The carrier probably thought it would be fine because it was just gym shorts.
That is how these things usually start. A quick errand, a casual day, maybe not worth changing clothes or putting on a full belt setup. A small gun, a sticky holster, an elastic waistband — easy enough, right?
Then the holster fell out.
In a Reddit post, the concealed carrier said his sticky holster fell out of his gym shorts. That is one of those carry mistakes that sounds minor until you think about what actually happened: the gun and holster were no longer attached to him, and the only thing keeping the situation from becoming a public disaster was luck and reaction time.
Gym shorts are comfortable, but they are not a gun belt.
That is the lesson hiding in the whole thing.

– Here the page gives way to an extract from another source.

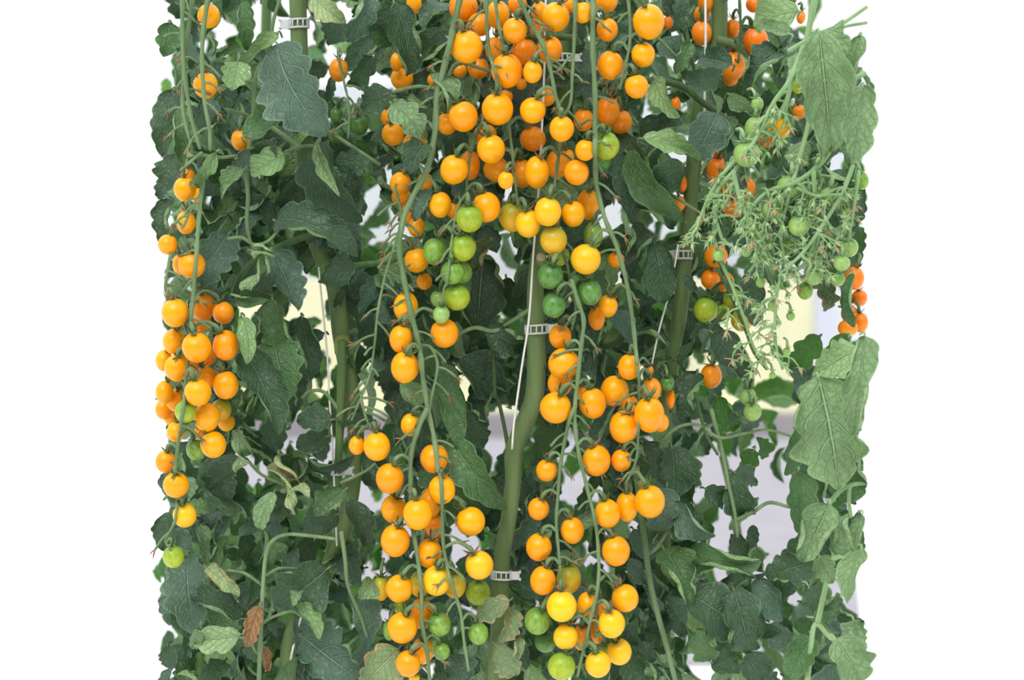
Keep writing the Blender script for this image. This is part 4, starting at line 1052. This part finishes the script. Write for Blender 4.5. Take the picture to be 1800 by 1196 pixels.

A loaded pistol has weight. Even a small one. Add a holster, spare mag, phone, keys, movement, bending, sitting, or getting in and out of a vehicle, and suddenly that soft waistband is doing a job it was never built to do. Elastic stretches. Drawstrings loosen. Fabric folds. The holster shifts. The whole setup starts depending on friction and hope.
Hope is not retention.
Sticky holsters can work in some narrow situations when used correctly, but they rely heavily on pressure and friction. That means the clothing has to support the holster, the body has to keep it trapped, and movement has to stay within the limits of that setup. With gym shorts, those limits show up fast. There is no rigid belt anchoring the holster. There may be no strong waistband. The whole thing can move as one unit.
And if the whole unit moves enough, it can fall.
That is exactly the kind of failure that makes a carrier rethink “quick and comfortable” carry methods. The gun may have stayed inside the holster, which is better than the pistol coming out bare. If the trigger remained covered, that is another good thing. But the carry system still failed. A holstered gun on the ground is not controlled. It can be seen, kicked, grabbed, or mishandled by someone else.
In public, that can turn ugly fast.
Someone sees a gun fall from a man’s shorts, and they may not pause to evaluate the holster design. They may yell. They may call police. They may panic. If there are kids around, the concern jumps even higher. Even if the carrier is legal and careful, a visible gun on the floor looks terrible to everyone else.
That is why the standard has to be higher than “it usually stays put.”
A carry setup needs to survive normal life. Walking. Sitting. Standing. Bending. Reaching. Getting into a car. Picking something up. Moving fast if needed. If the holster falls out during ordinary movement, that setup does not belong in public until it is fixed.
The fix could be a different carry system designed for athletic clothes. Some people use beltless carry rigs, belly bands, enigma-style systems, fanny packs built for concealed carry, or other setups that secure the gun independently of a weak waistband. Others simply change into pants or shorts with a real belt when carrying. The exact answer depends on the person, gun, and clothing, but the principle does not change.
The firearm needs structure.
A drawstring is not enough by itself. Thin elastic is not enough by itself. A sticky outside surface is not enough by itself if the clothing cannot hold the weight and movement of the gun.
This is especially important because gym shorts can give false confidence at home. A carrier can stand in front of the mirror, tuck the holster in place, and think it feels okay. But real movement changes everything. Sit on the couch. Walk down stairs. Bend to tie a shoe. Get in the truck. Pick up a kid. Jog across a parking lot. That is when the truth comes out.
And the truth came out for this carrier when the holster did.
The embarrassment probably hit first. Nobody wants to be the person whose concealed gun setup falls out of gym shorts. But the better reaction is to treat it like a free warning. The gun did not discharge. It sounds like nobody was hurt. The problem revealed itself before something worse happened.
That is valuable if it changes the setup.
Concealed carry has a lot of comfort tradeoffs, and everyone wants the easiest way to carry more often. That makes sense. A gun left at home does not help. But comfort cannot come at the expense of control. If the method is so comfortable because it barely secures the firearm, it is not really a carry solution.
It is a failure waiting for movement.
The carrier learned that a sticky holster and gym shorts may feel convenient right up until gravity gets involved. After that, the lesson is pretty hard to ignore.
Friction is useful.
A real retention system is better.
Commenters mostly treated the story as a warning about relying on gym shorts and friction-based holsters.
Several people said athletic shorts usually need a dedicated beltless carry system if someone wants to carry safely in them. A soft waistband and drawstring are not the same as a proper belt.
Others focused on the sticky holster itself. Some said these holsters can work in limited situations, but they are not magic. If the clothing does not hold the holster securely, the whole setup can come loose.
A lot of commenters pushed the idea of testing carry gear with real movement. Stand, sit, bend, climb into a vehicle, and move around before trusting the setup in public. If it falls out at home, it will eventually fall out somewhere worse.
Some also pointed out that keeping the gun inside the holster was better than dropping a bare pistol, but it still did not make the situation acceptable. A holstered gun on the ground is still a loss of control.
The main lesson was simple: gym shorts are comfortable, but comfort does not count if the gun will not stay attached.